Instructions to follow
Word for word, copy all the data and drop the pictures.

■ ■ ■ ■ ■

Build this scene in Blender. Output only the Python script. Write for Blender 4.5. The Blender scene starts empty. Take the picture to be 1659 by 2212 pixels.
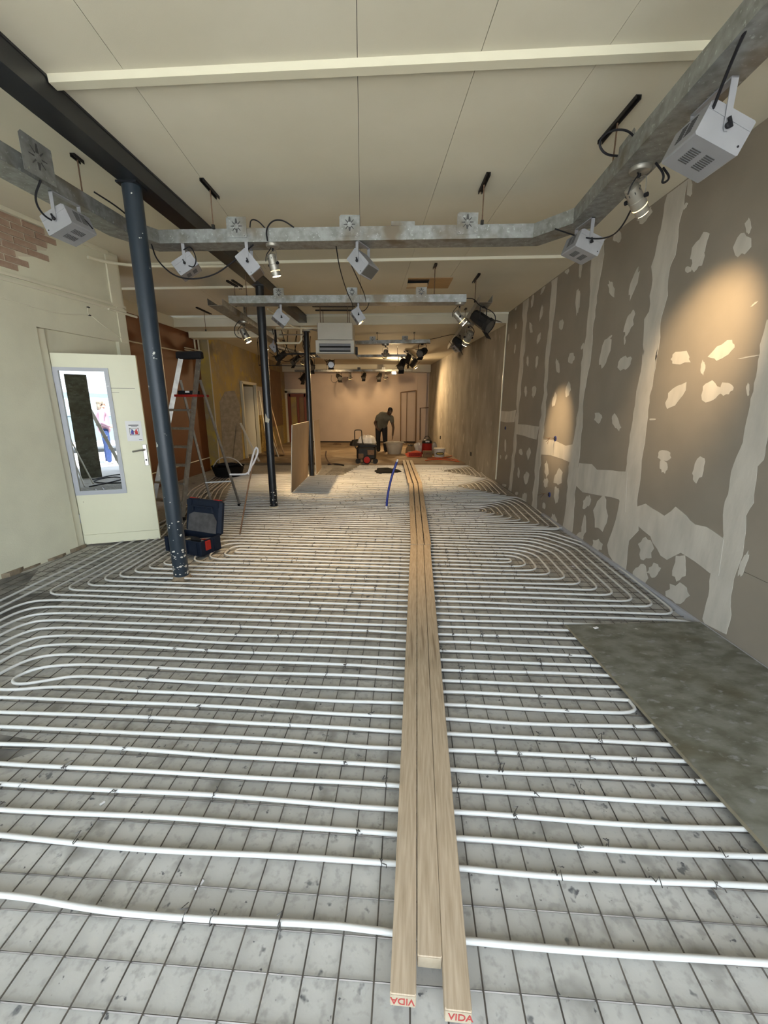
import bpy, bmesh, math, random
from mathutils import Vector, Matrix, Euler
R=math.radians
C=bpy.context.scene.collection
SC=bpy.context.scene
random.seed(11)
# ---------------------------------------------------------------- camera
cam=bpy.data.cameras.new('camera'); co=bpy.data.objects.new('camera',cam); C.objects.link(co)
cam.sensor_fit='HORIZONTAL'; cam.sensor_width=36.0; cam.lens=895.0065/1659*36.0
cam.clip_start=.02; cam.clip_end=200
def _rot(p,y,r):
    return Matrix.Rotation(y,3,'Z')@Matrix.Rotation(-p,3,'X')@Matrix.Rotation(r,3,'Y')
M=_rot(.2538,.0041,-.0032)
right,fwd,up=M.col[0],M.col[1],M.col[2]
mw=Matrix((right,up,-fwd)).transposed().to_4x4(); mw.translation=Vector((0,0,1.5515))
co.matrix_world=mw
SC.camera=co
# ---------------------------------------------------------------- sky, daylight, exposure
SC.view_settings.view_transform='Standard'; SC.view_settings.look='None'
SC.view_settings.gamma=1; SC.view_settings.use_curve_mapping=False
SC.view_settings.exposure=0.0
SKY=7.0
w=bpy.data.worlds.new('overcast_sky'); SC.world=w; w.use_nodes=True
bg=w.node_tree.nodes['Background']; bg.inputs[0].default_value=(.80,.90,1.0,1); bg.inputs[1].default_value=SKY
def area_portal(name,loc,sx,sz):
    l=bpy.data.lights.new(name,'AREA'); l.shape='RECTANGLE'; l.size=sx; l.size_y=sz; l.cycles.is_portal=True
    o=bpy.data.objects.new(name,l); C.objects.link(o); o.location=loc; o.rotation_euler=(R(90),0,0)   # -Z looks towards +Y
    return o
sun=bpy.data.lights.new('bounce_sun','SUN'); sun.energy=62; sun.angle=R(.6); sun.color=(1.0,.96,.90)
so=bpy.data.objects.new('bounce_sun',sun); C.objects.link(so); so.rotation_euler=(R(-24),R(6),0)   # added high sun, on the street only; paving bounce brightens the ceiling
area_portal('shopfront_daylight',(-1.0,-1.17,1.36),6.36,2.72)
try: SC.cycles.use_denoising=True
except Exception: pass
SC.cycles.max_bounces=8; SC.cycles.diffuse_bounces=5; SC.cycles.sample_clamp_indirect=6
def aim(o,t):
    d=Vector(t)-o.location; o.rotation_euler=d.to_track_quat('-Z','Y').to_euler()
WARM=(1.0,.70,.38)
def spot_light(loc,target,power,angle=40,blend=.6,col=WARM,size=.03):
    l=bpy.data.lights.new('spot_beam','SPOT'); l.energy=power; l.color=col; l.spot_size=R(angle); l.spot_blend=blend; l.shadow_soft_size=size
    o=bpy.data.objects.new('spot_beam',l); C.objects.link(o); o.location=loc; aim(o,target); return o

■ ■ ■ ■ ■

Full answer
Build this scene in Blender. Output only the Python script. Write for Blender 4.5. The Blender scene starts empty. Take the picture to be 1659 by 2212 pixels.
import bpy, bmesh, math, random
from mathutils import Vector, Matrix, Euler
R=math.radians
C=bpy.context.scene.collection
SC=bpy.context.scene
random.seed(11)
# ---------------------------------------------------------------- camera
cam=bpy.data.cameras.new('camera'); co=bpy.data.objects.new('camera',cam); C.objects.link(co)
cam.sensor_fit='HORIZONTAL'; cam.sensor_width=36.0; cam.lens=895.0065/1659*36.0
cam.clip_start=.02; cam.clip_end=200
def _rot(p,y,r):
    return Matrix.Rotation(y,3,'Z')@Matrix.Rotation(-p,3,'X')@Matrix.Rotation(r,3,'Y')
M=_rot(.2538,.0041,-.0032)
right,fwd,up=M.col[0],M.col[1],M.col[2]
mw=Matrix((right,up,-fwd)).transposed().to_4x4(); mw.translation=Vector((0,0,1.5515))
co.matrix_world=mw
SC.camera=co
# ---------------------------------------------------------------- sky, daylight, exposure
SC.view_settings.view_transform='Standard'; SC.view_settings.look='None'
SC.view_settings.gamma=1; SC.view_settings.use_curve_mapping=False
SC.view_settings.exposure=0.0
SKY=7.0
w=bpy.data.worlds.new('overcast_sky'); SC.world=w; w.use_nodes=True
bg=w.node_tree.nodes['Background']; bg.inputs[0].default_value=(.80,.90,1.0,1); bg.inputs[1].default_value=SKY
def area_portal(name,loc,sx,sz):
    l=bpy.data.lights.new(name,'AREA'); l.shape='RECTANGLE'; l.size=sx; l.size_y=sz; l.cycles.is_portal=True
    o=bpy.data.objects.new(name,l); C.objects.link(o); o.location=loc; o.rotation_euler=(R(90),0,0)   # -Z looks towards +Y
    return o
sun=bpy.data.lights.new('bounce_sun','SUN'); sun.energy=62; sun.angle=R(.6); sun.color=(1.0,.96,.90)
so=bpy.data.objects.new('bounce_sun',sun); C.objects.link(so); so.rotation_euler=(R(-24),R(6),0)   # added high sun, on the street only; paving bounce brightens the ceiling
area_portal('shopfront_daylight',(-1.0,-1.17,1.36),6.36,2.72)
try: SC.cycles.use_denoising=True
except Exception: pass
SC.cycles.max_bounces=8; SC.cycles.diffuse_bounces=5; SC.cycles.sample_clamp_indirect=6
def aim(o,t):
    d=Vector(t)-o.location; o.rotation_euler=d.to_track_quat('-Z','Y').to_euler()
WARM=(1.0,.70,.38)
def spot_light(loc,target,power,angle=40,blend=.6,col=WARM,size=.03):
    l=bpy.data.lights.new('spot_beam','SPOT'); l.energy=power; l.color=col; l.spot_size=R(angle); l.spot_blend=blend; l.shadow_soft_size=size
    o=bpy.data.objects.new('spot_beam',l); C.objects.link(o); o.location=loc; aim(o,target); return o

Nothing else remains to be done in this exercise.